En 1827, Timothy Hackworth, nommé surintendant de la Stockton and Darlington Railway par Stephenson, conçoit la Royal George, locomotive alors considérée comme la plus puissante de son époque. Deux années plus tard, en 1829, le concours de Rainhill entraîne une importante évolution des locomotives. L'on y retrouve alors en compétition la Novelty, la Perseverance, la Cycloped, la Sans Pareil et la Rocket. Seule cette dernière arrive à terminer toutes les épreuves du concours.

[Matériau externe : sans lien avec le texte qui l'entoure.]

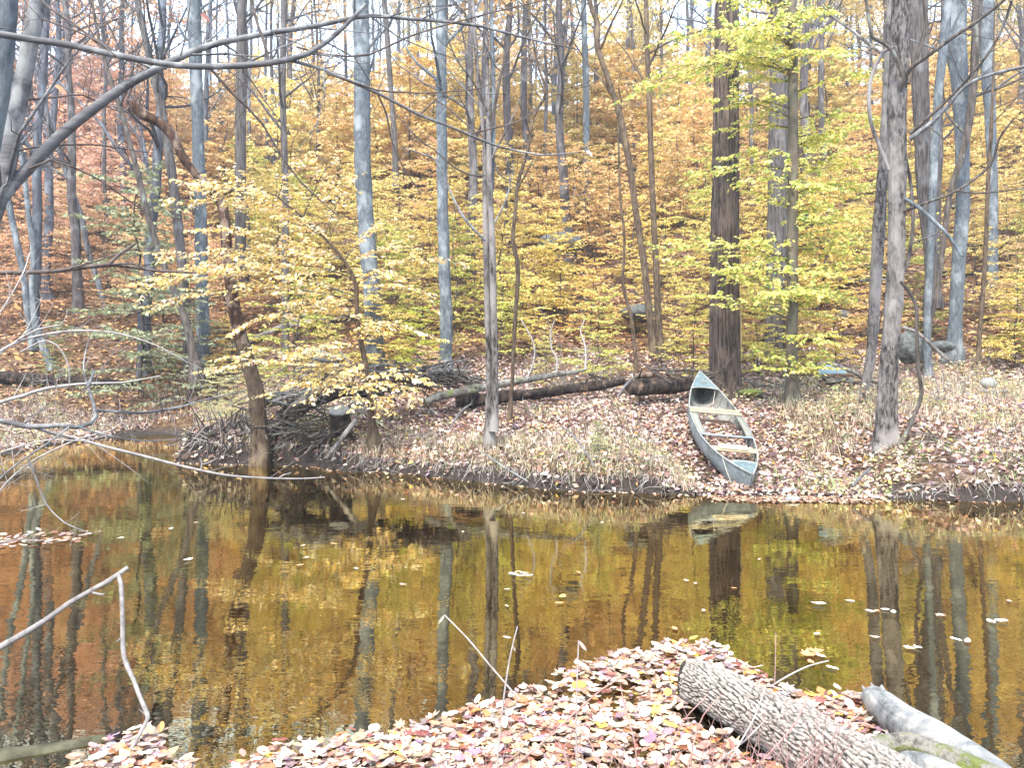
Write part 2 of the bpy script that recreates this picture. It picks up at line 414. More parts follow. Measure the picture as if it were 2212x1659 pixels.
a = Acc(); a.add([(-62, 0, 0), (62, 0, 0), (62, 24, 0), (-62, 24, 0)], [[0, 1, 2, 3]])
tag(a.build('water', M['water'], flat=True), kind='structure')

# ------------------------------------------------------------------ leaf litter, grass and twigs on the banks
LIT = [(.56, .42, .36), (.70, .57, .48), (.40, .26, .20), (.27, .15, .12), (.78, .66, .52), (.62, .34, .16), (.74, .48, .12), (.16, .09, .08), (.44, .31, .33)]
LIW = [5, 5, 4, 4, 3, 1.3, .6, 4, 3]
def scatter(n, x0, x1, y0, y1, smin, smax, keep=None):
    x = rng.uniform(x0, x1, n); y = rng.uniform(y0, y1, n); s = shore_sd(x, y)
    k = (s > smin) & (s < smax)
    if keep is not None: k &= keep(x, y)
    return x[k], y[k], s[k]
def litter(n, x0, x1, y0, y1, size, smin=.02, smax=1e9, cols=LIT, wts=LIW, keep=None, tilt=.5, zoff=.008, name='leaf_litter', mat='litter', flatwater=False):
    x, y, s = scatter(n, x0, x1, y0, y1, smin, smax, keep)
    z = height(x, y)
    if flatwater: z = np.maximum(z, .002)
    n = len(x)
    P = np.c_[x, y, z+zoff+rng.uniform(0, .03 if not flatwater else .004, n)]
    D = rnd_dirs(n); D[:, 2] = rng.normal(0, tilt*.7, n)
    Nn = np.c_[rng.normal(0, tilt, n), rng.normal(0, tilt, n), np.ones(n)]
    a = Acc(); leaves(a, P, D, Nn, rng.uniform(size[0], size[1], n), .6, palette(cols, wts, n, .16), fold=.35, curl=.15)
    return tag(a.build(name, M[mat], flat=True), kind='stuff')
cull = lambda x, y: np.abs(x) < y*.70+1.2
patchy = lambda x, y: (np.abs(x) < y*.70+1.2) & (rng.uniform(0, 1, x.shape) < np.clip((fbm(x*1.7, y*1.7, 7, 3)-.28)*5, .38, 1))
litter(80000, -12, 11, 9.9, 15, (.055, .12), keep=patchy, tilt=.8)
litter(52000, -15, 14, 15, 22, (.08, .14), keep=patchy, tilt=.8)
litter(40000, -26, 26, 22, 38, (.14, .24), cols=[(.50, .29, .12), (.66, .44, .18), (.33, .16, .09), (.52, .33, .22), (.18, .09, .06)], wts=[3, 2, 3, 2, 3], keep=cull, tilt=.6)
litter(34000, -55, 55, 38, 84, (.30, .55), cols=[(.52, .32, .14), (.66, .45, .20), (.34, .18, .10), (.22, .11, .07)], wts=[3, 2, 3, 2], keep=lambda x, y: np.abs(x) < y*.72, tilt=.7, zoff=.05)
# leaves drifted along the waterline, lying on the water
litter(9000, -9, 9, 9.6, 16, (.05, .09), smin=-.16, smax=.04, tilt=.12, name='shore_leaf_drift', flatwater=True, keep=cull, cols=[(.70, .50, .36), (.62, .36, .20), (.76, .60, .44), (.45, .24, .16)], wts=[3, 2, 3, 2])
# dark, still clear strip of red-brown leaves by the canoe bow
litter(1100, 2.6, 4.6, 9.9, 10.7, (.05, .09), smin=-.5, smax=.0, tilt=.1, name='shore_leaf_drift', flatwater=True, cols=[(.42, .26, .18), (.66, .48, .34), (.30, .17, .12)], wts=[2, 1, 2])

def blades(n, x0, x1, y0, y1, hgt, cols, wts, thr, fs=1.1, smin=.05, smax=7, name='dry_grass', wd=.006, lean=.9, keepx=None):
    x, y, s = scatter(n, x0, x1, y0, y1, smin, smax, lambda x, y: (fbm(x*fs+9, y*fs, 2, 3) > thr) & (np.abs(x) < y*.7+1) & (True if keepx is None else keepx(x, y)))
    n = len(x); z = height(x, y); H = rng.uniform(*hgt, n)
    d = rnd_dirs(n)*rng.uniform(.1, lean, (n, 1))*H[:, None]
    # tufts: pull blades towards shared roots
    P0 = np.c_[x, y, z]; P1 = P0+np.c_[d[:, 0]*.4, d[:, 1]*.4, H*.65]; P2 = P0+np.c_[d[:, 0]*1.6, d[:, 1]*1.6, H*rng.uniform(.35, .95, n)]
    sd_ = rnd_dirs(n)*wd
    v = np.stack([P0-sd_, P0+sd_, P1+sd_*.7, P1-sd_*.7, P2], 1).reshape(-1, 3); b = np.arange(n)[:, None]*5
    c = np.repeat(palette(cols, wts, n, .15), 5, 0)
    a = Acc(); a.add(v, b+np.array([[0, 1, 2, 3]]), c); a.f3.append(b+np.array([[3, 2, 4]]))
    return tag(a.build(name, M['grass'], flat=True), kind='stuff')
STRAW = [(.56, .46, .34), (.44, .35, .24), (.66, .56, .44), (.30, .33, .20), (.24, .16, .12)]
clear = lambda x, y: ~((np.abs(x-3.5) < .7) & (y < 15.4))
blades(34000, -11, 11, 9.9, 15.5, (.06, .20), STRAW, [3, 3, 2, 2, 2], .50, keepx=clear)
blades(16000, -5, 2.6, 10.4, 13.6, (.06, .22), STRAW, [3, 3, 3, 2, 1], .42, fs=.9, smax=1.3)
blades(9000, 4.6, 12, 12, 20, (.10, .34), [(.54, .45, .33), (.62, .54, .40), (.34, .37, .22), (.42, .30, .22)], [3, 3, 2, 2], .44, smax=12)
blades(11000, -16, -5, 15, 24, (.10, .34), [(.62, .50, .40), (.56, .42, .33), (.36, .38, .2), (.40, .28, .2)], [3, 3, 1.4, 2], .42, smax=12)
blades(5000, -6, 9, 10.0, 13, (.08, .2), [(.18, .26, .08), (.26, .34, .12), (.40, .44, .2)], [2, 2, 1], .54, fs=1.7, name='green_grass', smax=1.6)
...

De 1830 à 1922: débuts du développement ferroviaire

Les premiers chemins de fer publics sont mis en place en tant que simples relations ferroviaires locales et sont alors exploités par de petites compagnies de chemin de fer privées. Avec une rapidité croissante, de plus en plus de lignes sont construites, souvent sans même se soucier de leur éventuel potentiel de trafic. En termes d'exemple, Londres est reliée à Birmingham en 1838. Les années 1840, marquées par la "Railway mania", sont de loin la plus importante décennie en matière de croissance ferroviaire en Grande-Bretagne. En 1840, le réseau ferré comprend 3 000 km de lignes peu nombreuses et plutôt dispersées. Mais dix ans plus tard, pratiquement tout un réseau est établi, avec plus de 10 000 km de ligne. La grande majorité des villes et des villages britanniques disposent alors d'une connexion ferroviaire, et parfois même jusqu'à deux ou trois. Au cours des XIXe et XXe siècles, la plupart des toutes premières compagnies ferroviaires indépendantes se regroupent ou sont rachetées par des concurrents, jusqu'à ce qu'une poignée seulement de grandes entreprises subsiste (c'est la «Railway mania»).

 

La période a également vu une augmentation constante de l'implication du gouvernement britannique, notamment en matière de sécurité. La « loi pour la réglementation des chemins de fer » a habilité la Chambre de commerce à nommer des inspecteurs des chemins de fer. La « Railway Inspectorate » est ainsi créée en 1840 afin d'en savoir davantage sur les causes des accidents, et de donner des recommandations afin de les éviter. Dès 1844, un projet de loi avancé devant le Parlement britannique suggère le rachat par l'État des chemins de fer, qui n'est pas adopté. Mais ce projet a néanmoins conduit à l'introduction de normes concernant la construction de voitures voyageurs ainsi que l'ajout obligatoire d'un minimum d'accommodation pour les voitures 3e classe (les « Parliamentary trains ») à ciel ouvert.

 

La course du ferroviaire amène comme partout ailleurs à concevoir des tunnels ou viaducs particulièrement délicats à réaliser. Il en va ainsi pour le pont du Forth au nord d'Édimbourg en Écosse. Une compagnie entière, la Forth Bridge Railway Company, est créée pour en superviser sa conception et sa réalisation, qui aura en tout et pour tout nécessité près d'une dizaine d'années, entre 1880 et le , année de son inauguration par le Prince de Galles en personne. À noter également la présence pour l'évènement de son fils le futur roi Georges V et des représentants des chemins de fer étrangers, parmi lesquels Gustave Eiffel.

 

La fin du XIXe siècle marque également les débuts de l'électrification en Grande-Bretagne, offrant de nombreux avantages en comparaison à la traction vapeur, notamment en matière d'accélération rapide (idéal pour les trains urbains (métro) et les trains de banlieue) ainsi que de puissance (lourds convois de fret dans les zones vallonnées et montagneuses). Ainsi de nombreux systèmes apparaissent dès les premières années du XXe siècle, préconisant alors notamment pour la plupart l'utilisation d'un troisième rail et d'assez faibles tensions (de 500 à 1 000 V CC) comparées à celles utilisées actuellement (de 1 500 V CC et 25 000 V AC).

 

L'ensemble du réseau ferré britannique est finalement placé sous le contrôle du gouvernement durant la Première Guerre mondiale, révélant nombre d'avantages issus de cette fusion et de la nouvelle planification. Les députés conservateurs de la coalition gouvernementale ont toutefois résisté aux appels lancés pour la nationalisation des chemins de fer en 1921. À noter que le premier appel de ce genre avait déjà été proposé par William Ewart Gladstone, premier ministre britannique, dès les années 1830.